Lawyers now want the court to order a Franks hearing, which determines whether a police officer’s affidavit used to obtain a search warrant that yields incriminating evidence was based on false statements by the police officer.

The lawyers claim the warrant made false and substantiated statements about Hasheminejad’s links to the Iranian government. “The April 2014 affidavit falsely claims that Sadr, his company (Clarity), his family, and his father’s company (Stratus Group) have ‘links’ to ‘entities that have been sanctioned by OFAC… for supporting Iran’s nuclear weapons program, proliferation activities, and support of terrorism.’ But the affidavit cites no evidence to support this significant claim, and in fact, neither Sadr nor any of the individuals or entities described in this paragraph have any connections whatsoever to nuclear weapons or terrorism.”

The lawyers are also attacking the charge of sanctions breaches over the use of US dollars to Iranian beneficiaries, because the money was never directly wired to Iran from Venezuela, or stayed inside the United States or other European countries.

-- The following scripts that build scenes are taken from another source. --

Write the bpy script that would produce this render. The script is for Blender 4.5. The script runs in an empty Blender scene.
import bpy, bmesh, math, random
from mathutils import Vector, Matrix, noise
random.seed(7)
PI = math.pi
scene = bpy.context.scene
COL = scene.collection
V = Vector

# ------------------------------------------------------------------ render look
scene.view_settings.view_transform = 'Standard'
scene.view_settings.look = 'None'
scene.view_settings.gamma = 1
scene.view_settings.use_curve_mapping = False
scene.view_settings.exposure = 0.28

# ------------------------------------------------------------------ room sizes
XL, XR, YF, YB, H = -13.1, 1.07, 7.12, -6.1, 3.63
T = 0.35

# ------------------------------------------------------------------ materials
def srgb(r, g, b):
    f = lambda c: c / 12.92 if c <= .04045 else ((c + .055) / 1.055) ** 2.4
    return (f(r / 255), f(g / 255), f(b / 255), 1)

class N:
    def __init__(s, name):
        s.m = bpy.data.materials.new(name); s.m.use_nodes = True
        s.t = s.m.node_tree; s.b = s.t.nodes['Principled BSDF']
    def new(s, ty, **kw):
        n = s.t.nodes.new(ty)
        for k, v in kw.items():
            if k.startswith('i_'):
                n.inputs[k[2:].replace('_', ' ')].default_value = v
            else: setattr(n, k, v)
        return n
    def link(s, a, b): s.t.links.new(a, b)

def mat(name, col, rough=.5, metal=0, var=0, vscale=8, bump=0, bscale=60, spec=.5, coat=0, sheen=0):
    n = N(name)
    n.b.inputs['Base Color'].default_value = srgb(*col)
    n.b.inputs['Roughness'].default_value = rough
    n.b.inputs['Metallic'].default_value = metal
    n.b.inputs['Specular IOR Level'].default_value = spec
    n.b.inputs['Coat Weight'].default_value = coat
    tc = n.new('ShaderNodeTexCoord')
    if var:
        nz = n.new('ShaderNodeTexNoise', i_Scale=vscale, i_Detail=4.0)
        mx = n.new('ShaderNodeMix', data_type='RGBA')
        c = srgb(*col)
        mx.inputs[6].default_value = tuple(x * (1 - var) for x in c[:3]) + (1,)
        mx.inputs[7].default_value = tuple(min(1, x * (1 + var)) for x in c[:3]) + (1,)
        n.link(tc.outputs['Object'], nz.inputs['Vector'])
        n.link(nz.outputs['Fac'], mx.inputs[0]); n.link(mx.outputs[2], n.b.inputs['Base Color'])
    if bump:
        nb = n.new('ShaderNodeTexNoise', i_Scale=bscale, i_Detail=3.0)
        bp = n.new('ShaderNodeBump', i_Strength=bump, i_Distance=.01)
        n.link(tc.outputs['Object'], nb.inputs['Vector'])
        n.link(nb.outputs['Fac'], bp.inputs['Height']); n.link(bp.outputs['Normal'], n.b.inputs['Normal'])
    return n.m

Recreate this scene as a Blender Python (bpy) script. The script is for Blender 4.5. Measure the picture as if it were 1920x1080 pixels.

“The government ultimately abandoned the false claim of US dollar transactions between Venezuela and Iran in the October 2015 affidavit. Effectively admitting that its previous affidavits were deceitful, the government changed ‘large, US-dollar transactions between Venezuela and Iran’ to ‘large, US-dollar-denominated payments… which primarily originated from Venezuela’ and ‘disguise[d] the Iranian connection of the recipients’.

Crucially, the Iran sanctions regime prohibits the export of services ‘to Iran’… But the Iran sanctions regime does not prohibit the export of services to recipients with an ‘Iranian connection’. To the extent Sadr has been able to locate the documents underlying the incompletely identified transactions involving unnamed countries, none of them involve a receiving bank account in Iran.”